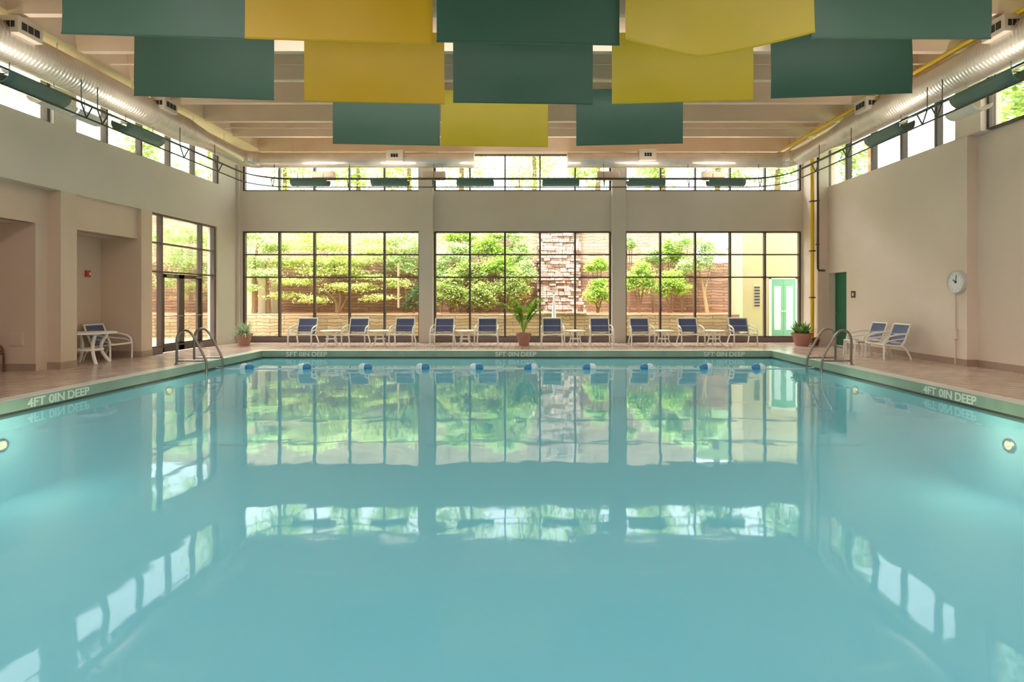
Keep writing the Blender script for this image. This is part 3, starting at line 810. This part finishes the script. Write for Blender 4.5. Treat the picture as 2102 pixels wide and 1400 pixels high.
ladder(PL, 1, 12.6, 'curved steel pool ladder on the alcove side of the pool')
ladder(PR, -1, 12.6, 'curved steel pool ladder on the clock wall side of the pool')

# ------------------------------------------------------------------ float rope
rope = MB(); Yr = 13.2
rope.tube([(PL+.02,Yr,ZW+.03)] + [(PL+.02+(PR-PL-.04)*i/40, Yr, ZW+.01) for i in range(1,40)] + [(PR-.02,Yr,ZW+.03)], .012, 6)
tag(rope.build('float_rope', M['float_w']), 'thin pale rope stretched across the far end of the pool', 'rope')
FL = [507,625,750,868,978,1090,1210,1328,1450,1557]
ordn = ['first','second','third','fourth','fifth','sixth','seventh','eighth','ninth','tenth']
for k, px in enumerate(FL):
    x = PX(px,Yr); s = 1 if k < 5 else -1
    root = empty('pool_float', (x, Yr, ZW)); tag(root, 'blue and white float on the pool rope, %s from the alcove side' % ordn[k], 'float', 'floats on the pool rope')
    rt = Matrix.Rotation(s*PI/2,4,'Y')
    o = MB(); o.lathe([(.02,-.02),(.085,-.01),(.105,.05),(.09,.12),(.05,.155),(.015,.165)], (0,0,.03), 18, rt); o.build('blue_half', M['float_b'], root, smooth=True)
    o = MB(); o.lathe([(.015,-.165),(.05,-.155),(.09,-.12),(.105,-.05),(.085,-.01),(.02,-.005)], (0,0,.03), 18, rt); o.build('white_half', M['float_w'], root, smooth=True)
# underwater lights
for (x, yy, z, s, wd) in ((PL,7.85,-.62,1,'near the four feet marking of the alcove side'),(PL,11.5,-.45,1,'below the alcove side ladder'),(PR,7.85,-.62,-1,'near the four feet marking of the clock side'),(PR,11.55,-.45,-1,'below the clock side ladder')):
    root = empty('pool_light', (x, yy, z)); tag(root, 'round underwater light in the pool wall ' + wd, 'light', 'underwater pool lights')
    rt = Matrix.Rotation(s*PI/2,4,'Y')
    o = MB(); o.lathe([(.1,0),(.1,.03),(.08,.04),(.07,.03)], (0,0,0), 20, rt); o.build('rim', M['steel'], root)
    o = MB(); o.lathe([(.001,.025),(.07,.025),(.06,.034),(.001,.038)], (0,0,0), 20, rt); o.build('lens', M['lampglow'], root)
    la = bpy.data.lights.new('pool lamp', 'POINT'); la.energy = 20 if yy < 9 else 8; la.color = (1,.9,.55); la.shadow_soft_size = .12
    lo = bpy.data.objects.new('lamp', la); C.objects.link(lo); lo.parent = root; lo.location = (s*.55,0,.1)

# ------------------------------------------------------------------ outside
mb = MB(); mb.box(-45,40,YB+.3,21.0,-.1,-.02); mb.box(-45,-15.3,-20,11.6,-.1,-.02); mb.box(-45,-10.2,11.6,YB+.3,-.1,-.02); mb.box(10.1,40,-20,YB+.3,-.1,-.02)
o = mb.build('grass', M['lawn']); o['kind'] = 'stuff'; o['label'] = 'short pale grass outside the windows'
mb = MB(); mb.box(-30, 9.0, 21.01, 21.35, -.1, .88); struct(mb.build('garden_wall', M['rock'], bevel=.02))
mb = MB(); mb.box(-30, 9.0, 21.33, 24.5, -.1, .86); struct(mb.build('planting_ground', M['mulch']))
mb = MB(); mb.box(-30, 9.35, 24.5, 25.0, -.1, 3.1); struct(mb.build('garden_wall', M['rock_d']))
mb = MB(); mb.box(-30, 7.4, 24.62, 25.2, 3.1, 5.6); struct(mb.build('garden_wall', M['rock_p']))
mb = MB(); mb.quad((-45,25,5.4),(40,25,5.4),(40,60,9),(-45,60,9)); struct(mb.build('hillside_ground', M['hill']))
# waterfall rocks
R = random.Random(11)
mb = MB()
x0, x1 = PX(1106,24), PX(1188,24)
z = .862
while z < 5.3:
    h_ = R.uniform(.09,.2); x = x0 + R.uniform(-.1,.1) - max(0,(1.6-z))*.25
    xe = x1 + max(0,(1.6-z))*.3
    while x < xe:
        w_ = R.uniform(.2,.55); d = 23.9 + R.uniform(-.12,.15) + z*.08
        mb.box(x, min(x+w_, xe+.1), d, 24.49, z, z+h_-.012); x += w_+.012
    z += h_
tag(mb.build('stone_waterfall', M['rock_w'], bevel=.015), 'tall stacked stone waterfall column in the middle of the garden wall', 'rock feature')
mb = MB(); 
for k in range(5): mb.box(PX(1120,21.1)-.5+k*.42, PX(1120,21.1)-.5+k*.42+.4, 20.93, 21.33, .881, .96)
tag(mb.build('capstones', M['rock_p'], bevel=.02), 'pale capstones on the low garden wall under the stone waterfall', 'stones', kind='stuff')
# cream building
bd = empty('cream_building', (8.1,20.7,0)); tag(bd, 'cream stucco building with pale green double doors beyond the back window', 'building')
o = MB(); o.box(0,7,0,1.3,-.019,4.5); o.build('wall', M['cream'], bd)
o = MB(); o.box(-.1,7.1,-.15,1.4,4.5,4.7); o.build('roof', M['panel'], bd)
xa, xb = PX(1583,20.7)-8.1, PX(1632,20.7)-8.1
o = MB(); o.box(xa-.09,xa,-.04,.02,0,2.3); o.box(xb,xb+.09,-.04,.02,0,2.3); o.box(xa-.09,xb+.09,-.04,.02,2.22,2.32); o.build('door_frame', M['white'], bd)
for (a,b) in ((xa,(xa+xb)/2-.004),((xa+xb)/2+.004,xb)):
    o = MB(); o.box(a,b,-.03,.02,.02,2.22); lf = o.build('door', M['paledoor'], bd)
    o = MB(); o.box(a+.1,b-.1,-.036,-.028,.3,1.95); o.build('door_glass', mat('frosted glass',(204,214,222),.3), lf)
    o = MB(); o.lathe([(.03,0),(.03,.04),(.001,.05)], ((b-.05 if a == xa else a+.05),-.03,1.0), 12, Matrix.Rotation(PI/2,4,'X')); o.build('knob', M['white'], lf)
va, vb = PX(1547,20.7)-8.1, PX(1560,20.7)-8.1
o = MB(); o.box(va,vb,-.02,.02,1.15,2.0); v = o.build('vent', M['panel'], bd)
o = MB()
for k in range(7): o.box(va+.015,vb-.015,-.03,-.018,1.18+k*.115,1.25+k*.115)
o.build('louver', M['darkpipe'], v)
mb = MB()
for (a,b) in ((500,517),(530,545),(556,570)): mb.box(PX(a,23.0),PX(b,23.0),23.0,23.3,.85,2.35)
mb.box(PX(500,23.0),PX(570,23.0),23.05,23.3,2.3,2.6)
sh = mb.build('garden_pergola', M['shed']); tag(sh, 'grey beige posts and beam behind the plants at the alcove corner window', 'pergola')
# folded umbrella outside
root = empty('folded_umbrella', (PX(1137,19.6),19.6,-.02)); tag(root, 'folded pale umbrella standing outside before the stone waterfall', 'umbrella')
o = MB(); o.tube([(0,0,0),(0,0,1.72)], .02, 8); o.build('pole', M['darkpipe'], root)
o = MB(); o.lathe([(.09,.72),(.07,.8),(.075,1.0),(.05,1.3),(.02,1.66),(.005,1.7)], (0,0,0), 12); o.build('canopy', M['umb'], root, smooth=True)
o = MB(); o.lathe([(.2,0),(.2,.05),(.05,.09)], (0,0,0), 20); o.build('base', M['darkpipe'], root)

R = random.Random(21)
def plant(name, base, blobs, n_, ls, lm, label, cat='shrub', trunks=(), tm=None, group=None, flat=.5):
    """blobs: (x, y, z, rx, ry, rz) in world space; leaves are small diamonds spread through them."""
    root = empty(name, base); tag(root, label, cat, group)
    bx, by, bz = base
    if trunks:
        o = MB()
        for pts in trunks:
            q = [Vector((p[0]-bx,p[1]-by,p[2]-bz)) for p in pts]; r0 = pts[0][3] if len(pts[0]) > 3 else .05
            k = bez(q, 4); o.tube(k, [r0*(1-.65*i/(len(k)-1)) for i in range(len(k))], 7)
        o.build('trunk', tm or M['bark'], root, smooth=True)
    o = MB(); vol = [b[3]*b[4]*b[5] for b in blobs]; tot = sum(v**.7 for v in vol)
    for b, v in zip(blobs, vol):
        cs = []
        while len(cs) < 16:
            p = Vector((R.uniform(-1,1),R.uniform(-1,1),R.uniform(-1,1)))
            if p.length < 1: cs.append((p, R.uniform(.16,.36)))
        for k in range(int(n_*v**.7/tot)):
            p, sg = cs[k % 16]
            p = p*.85 + Vector((R.gauss(0,sg),R.gauss(0,sg),R.gauss(0,sg*.75)))
            c = Vector((b[0]+p.x*b[3]-bx, b[1]+p.y*b[4]-by, b[2]+p.z*b[5]-bz))
            a = R.random()*2*PI; e = R.uniform(-.7,.7)
            d = Vector((math.cos(a)*math.cos(e), math.sin(a)*math.cos(e), math.sin(e)))
            s_ = d.cross(Vector((R.uniform(-flat,flat),R.uniform(-flat,flat),1))).normalized()
            L_ = ls*R.uniform(.6,1.3); w_ = L_*R.uniform(.28,.42)
            o.add([c-d*L_*.5, c+s_*w_*.5, c+d*L_*.5, c-s_*w_*.5], [(0,1,2,3)])
    o.build('foliage', lm, root)
    return root
def B(px, py, Y, wx, hy, ry=None):
    k = Y/F; return (PX(px,Y), Y, PZ(py,Y), wx*k, ry if ry else wx*k*.7, hy*k)
def T3(px, py, Y, r): return (PX(px,Y), Y, PZ(py,Y), r)
Z0 = .86
def gb(px, Y): return (PX(px,Y), Y, Z0)
plant('maple_tree', gb(690,22.6), [B(585,607,22.3,40,9),B(640,615,22.4,42,10),B(720,590,22.4,60,10),B(775,612,22.4,42,9),B(600,578,22.5,52,11),B(690,560,22.8,70,13),B(770,570,22.6,50,11),
      B(560,545,23,45,12),B(640,540,23,60,13),B(730,530,23,70,14),B(610,505,23.3,60,15),B(700,500,23.3,70,15),B(780,515,23.2,44,16),B(820,585,22.7,30,10),B(560,490,23.4,50,16),B(780,490,23.5,50,16),B(600,540,22.9,50,13),B(700,540,22.7,60,13),B(640,478,23.4,70,14)], 22000, .14, M['maple'],
      'spreading yellow green maple in the middle of the first back window', 'tree', [[T3(692,642,22.6,.09),T3(690,620,22.6,.07),T3(670,600,22.6,.05),T3(630,585,22.6,.04)],[T3(694,642,22.6,.08),T3(700,610,22.6,.06),T3(690,575,22.7,.05),T3(685,530,22.8,.03)],[T3(698,640,22.6,.06),T3(720,605,22.6,.04),T3(760,590,22.6,.03)]], flat=.3)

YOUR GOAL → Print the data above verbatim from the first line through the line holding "ladder(PR, -1, 12.6, 'curved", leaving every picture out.

SOLUTION TO THE PROBLEM →
Keep writing the Blender script for this image. This is part 3, starting at line 810. This part finishes the script. Write for Blender 4.5. Treat the picture as 2102 pixels wide and 1400 pixels high.
ladder(PL, 1, 12.6, 'curved steel pool ladder on the alcove side of the pool')
ladder(PR, -1, 12.6, 'curved steel pool ladder on the clock wall side of the pool')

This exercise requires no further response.